Nobody can go without expectations.

But we can label them as such, and accept the fact that they are probably unrealistic, as they take only our perspective into consideration.

When we succeed in this, we open up to a whole new set of experiences we can learn from. We end up growing, gradually mitigating future expectations, and eventually behaving with people the way they wish to be treated (vs the way we wish to be treated).

Expectations are like thoughts. We decide how much power to give them.

Habit

What habits do you know you would stick to no matter what?
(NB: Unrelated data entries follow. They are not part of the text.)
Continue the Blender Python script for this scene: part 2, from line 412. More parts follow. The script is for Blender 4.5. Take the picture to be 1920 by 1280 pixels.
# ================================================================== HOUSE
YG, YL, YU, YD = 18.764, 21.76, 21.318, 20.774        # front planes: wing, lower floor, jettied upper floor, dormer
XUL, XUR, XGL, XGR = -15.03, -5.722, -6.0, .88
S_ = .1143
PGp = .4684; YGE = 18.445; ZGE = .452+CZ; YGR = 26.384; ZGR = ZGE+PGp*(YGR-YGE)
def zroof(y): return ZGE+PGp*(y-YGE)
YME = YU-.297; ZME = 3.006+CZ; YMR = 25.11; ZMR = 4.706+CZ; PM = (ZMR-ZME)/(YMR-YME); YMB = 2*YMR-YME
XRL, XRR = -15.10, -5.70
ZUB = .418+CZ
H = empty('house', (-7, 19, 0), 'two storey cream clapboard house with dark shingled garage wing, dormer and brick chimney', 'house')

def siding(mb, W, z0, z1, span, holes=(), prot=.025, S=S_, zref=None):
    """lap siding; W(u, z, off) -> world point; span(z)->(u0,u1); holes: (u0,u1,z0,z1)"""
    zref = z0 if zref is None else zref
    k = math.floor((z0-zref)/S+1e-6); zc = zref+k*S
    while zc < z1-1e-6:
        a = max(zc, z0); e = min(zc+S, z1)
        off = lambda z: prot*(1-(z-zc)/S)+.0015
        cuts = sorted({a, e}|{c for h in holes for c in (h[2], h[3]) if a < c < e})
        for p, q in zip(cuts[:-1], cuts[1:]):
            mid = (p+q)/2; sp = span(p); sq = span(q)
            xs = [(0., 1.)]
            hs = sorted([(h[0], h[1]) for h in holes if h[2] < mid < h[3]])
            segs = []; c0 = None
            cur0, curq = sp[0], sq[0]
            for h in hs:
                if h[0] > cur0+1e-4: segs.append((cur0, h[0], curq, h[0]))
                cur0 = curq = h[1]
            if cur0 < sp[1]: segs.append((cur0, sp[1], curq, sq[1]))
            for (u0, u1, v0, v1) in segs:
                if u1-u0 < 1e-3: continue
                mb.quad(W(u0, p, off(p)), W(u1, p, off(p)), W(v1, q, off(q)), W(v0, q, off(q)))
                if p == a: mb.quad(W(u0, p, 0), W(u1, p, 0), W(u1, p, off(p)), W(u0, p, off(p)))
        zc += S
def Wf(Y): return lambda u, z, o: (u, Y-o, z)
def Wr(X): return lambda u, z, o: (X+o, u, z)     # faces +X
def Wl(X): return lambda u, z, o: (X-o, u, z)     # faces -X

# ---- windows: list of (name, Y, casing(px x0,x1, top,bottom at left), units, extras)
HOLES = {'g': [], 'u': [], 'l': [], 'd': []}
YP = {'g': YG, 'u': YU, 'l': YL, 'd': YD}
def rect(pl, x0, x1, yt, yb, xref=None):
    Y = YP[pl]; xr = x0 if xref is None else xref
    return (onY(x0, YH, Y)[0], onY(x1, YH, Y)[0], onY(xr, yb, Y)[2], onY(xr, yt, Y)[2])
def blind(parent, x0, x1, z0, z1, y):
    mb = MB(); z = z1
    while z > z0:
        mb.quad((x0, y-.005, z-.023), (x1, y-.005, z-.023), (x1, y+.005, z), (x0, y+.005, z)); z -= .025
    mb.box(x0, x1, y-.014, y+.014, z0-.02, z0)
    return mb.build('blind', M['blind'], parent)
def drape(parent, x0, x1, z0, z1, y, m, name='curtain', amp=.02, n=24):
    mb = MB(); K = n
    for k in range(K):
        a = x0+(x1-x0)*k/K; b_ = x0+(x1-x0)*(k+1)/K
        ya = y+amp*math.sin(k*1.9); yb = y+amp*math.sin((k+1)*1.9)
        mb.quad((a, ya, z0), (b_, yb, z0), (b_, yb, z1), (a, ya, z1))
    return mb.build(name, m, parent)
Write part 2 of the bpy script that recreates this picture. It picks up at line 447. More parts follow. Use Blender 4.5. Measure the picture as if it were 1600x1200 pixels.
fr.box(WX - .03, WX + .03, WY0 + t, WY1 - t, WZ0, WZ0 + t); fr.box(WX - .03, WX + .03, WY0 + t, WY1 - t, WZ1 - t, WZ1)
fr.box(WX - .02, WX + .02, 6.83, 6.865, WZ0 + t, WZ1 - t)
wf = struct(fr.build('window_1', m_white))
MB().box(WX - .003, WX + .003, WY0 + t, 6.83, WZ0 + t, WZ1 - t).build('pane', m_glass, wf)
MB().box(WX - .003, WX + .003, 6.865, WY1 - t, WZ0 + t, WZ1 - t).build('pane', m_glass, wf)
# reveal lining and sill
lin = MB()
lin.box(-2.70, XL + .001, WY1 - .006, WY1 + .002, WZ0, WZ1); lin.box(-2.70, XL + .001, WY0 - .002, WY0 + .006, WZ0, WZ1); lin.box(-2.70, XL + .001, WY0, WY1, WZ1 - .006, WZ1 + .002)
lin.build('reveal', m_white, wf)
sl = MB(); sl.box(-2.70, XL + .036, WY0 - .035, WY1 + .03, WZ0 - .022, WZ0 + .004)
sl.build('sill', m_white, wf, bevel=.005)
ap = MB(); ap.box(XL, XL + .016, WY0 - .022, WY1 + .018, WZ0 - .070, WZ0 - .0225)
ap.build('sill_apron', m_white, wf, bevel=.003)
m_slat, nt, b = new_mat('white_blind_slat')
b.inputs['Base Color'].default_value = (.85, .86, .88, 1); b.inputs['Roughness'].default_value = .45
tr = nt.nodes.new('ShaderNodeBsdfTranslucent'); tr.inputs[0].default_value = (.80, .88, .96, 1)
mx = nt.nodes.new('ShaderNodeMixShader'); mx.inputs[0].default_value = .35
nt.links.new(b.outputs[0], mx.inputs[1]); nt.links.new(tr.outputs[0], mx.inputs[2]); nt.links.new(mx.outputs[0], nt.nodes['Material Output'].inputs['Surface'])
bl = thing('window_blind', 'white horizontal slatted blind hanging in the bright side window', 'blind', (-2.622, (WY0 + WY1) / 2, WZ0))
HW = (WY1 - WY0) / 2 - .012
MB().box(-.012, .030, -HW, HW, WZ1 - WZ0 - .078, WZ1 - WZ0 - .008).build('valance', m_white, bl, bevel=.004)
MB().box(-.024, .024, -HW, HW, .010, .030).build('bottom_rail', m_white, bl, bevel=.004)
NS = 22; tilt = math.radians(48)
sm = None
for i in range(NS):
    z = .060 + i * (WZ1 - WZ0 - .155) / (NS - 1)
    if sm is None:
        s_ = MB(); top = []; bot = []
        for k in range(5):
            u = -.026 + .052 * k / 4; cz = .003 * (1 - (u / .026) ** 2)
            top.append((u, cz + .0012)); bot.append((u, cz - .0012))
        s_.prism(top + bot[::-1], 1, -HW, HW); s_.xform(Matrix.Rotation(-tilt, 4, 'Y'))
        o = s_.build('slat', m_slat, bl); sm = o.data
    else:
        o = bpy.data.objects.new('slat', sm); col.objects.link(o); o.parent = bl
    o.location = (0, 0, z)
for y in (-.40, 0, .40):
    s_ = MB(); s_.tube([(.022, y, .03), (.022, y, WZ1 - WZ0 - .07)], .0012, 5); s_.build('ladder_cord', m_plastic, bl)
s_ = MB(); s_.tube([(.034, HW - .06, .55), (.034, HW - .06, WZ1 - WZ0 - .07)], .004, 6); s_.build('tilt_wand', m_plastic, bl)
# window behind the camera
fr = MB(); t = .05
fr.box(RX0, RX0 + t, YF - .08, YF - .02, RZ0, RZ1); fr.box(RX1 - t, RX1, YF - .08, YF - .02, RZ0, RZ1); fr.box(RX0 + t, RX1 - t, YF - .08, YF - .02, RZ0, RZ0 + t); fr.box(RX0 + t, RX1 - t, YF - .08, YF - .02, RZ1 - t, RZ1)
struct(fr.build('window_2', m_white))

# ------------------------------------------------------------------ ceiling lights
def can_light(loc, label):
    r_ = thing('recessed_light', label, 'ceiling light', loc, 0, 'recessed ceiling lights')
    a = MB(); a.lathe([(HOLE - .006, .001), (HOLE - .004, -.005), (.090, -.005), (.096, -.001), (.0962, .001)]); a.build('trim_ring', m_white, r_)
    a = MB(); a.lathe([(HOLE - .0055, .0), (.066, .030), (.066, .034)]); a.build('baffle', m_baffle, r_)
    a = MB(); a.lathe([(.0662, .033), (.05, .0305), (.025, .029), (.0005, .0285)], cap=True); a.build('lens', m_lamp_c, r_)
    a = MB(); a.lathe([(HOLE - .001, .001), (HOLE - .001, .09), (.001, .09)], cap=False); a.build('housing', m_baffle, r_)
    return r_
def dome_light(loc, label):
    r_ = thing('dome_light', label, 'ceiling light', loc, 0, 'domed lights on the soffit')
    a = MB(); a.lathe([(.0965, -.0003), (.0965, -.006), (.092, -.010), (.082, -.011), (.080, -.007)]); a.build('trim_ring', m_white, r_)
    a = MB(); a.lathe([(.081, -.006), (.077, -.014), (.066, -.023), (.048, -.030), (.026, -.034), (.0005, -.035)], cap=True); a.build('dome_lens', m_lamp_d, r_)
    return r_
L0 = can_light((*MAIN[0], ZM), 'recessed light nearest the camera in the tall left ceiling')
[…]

Developing habits takes time and dedication, and yet once the habit becomes such, it’s the most solid thing to fall back upon in times of need.

It is worth the effort.

No shortcut

Once you have mastered the first ten numbers – from 0 to 9 – and understood the system that gets you to 19, it is quite easy to figure out how to count to 100, 1,000, 1,000,000.

This is true for many things. You need to put in the work in the beginning to learn the basics and understand the system, then things will get gradually easier as you do more of the same.

If you keep skipping the 7 when you count 3, 4, 5, 6, 8, all you can do is repeat until you get it right.

There is no shortcut.

Finite

At any one point in time there’s an infinite number of possibilities around you. The number of possibilities to do good is infinite as well.

Sounds like a positive thing, and it is, but if you keep moving from one possibility to the next, if you are overwhelmed by their numbers, if you lose focus distracted by the closest or fanciest one over and over again, that is equivalent to not having any possibility at all.

The understanding that you are finite and can only commit to a limited number of things in the course of your lifetime is needed to make an impact.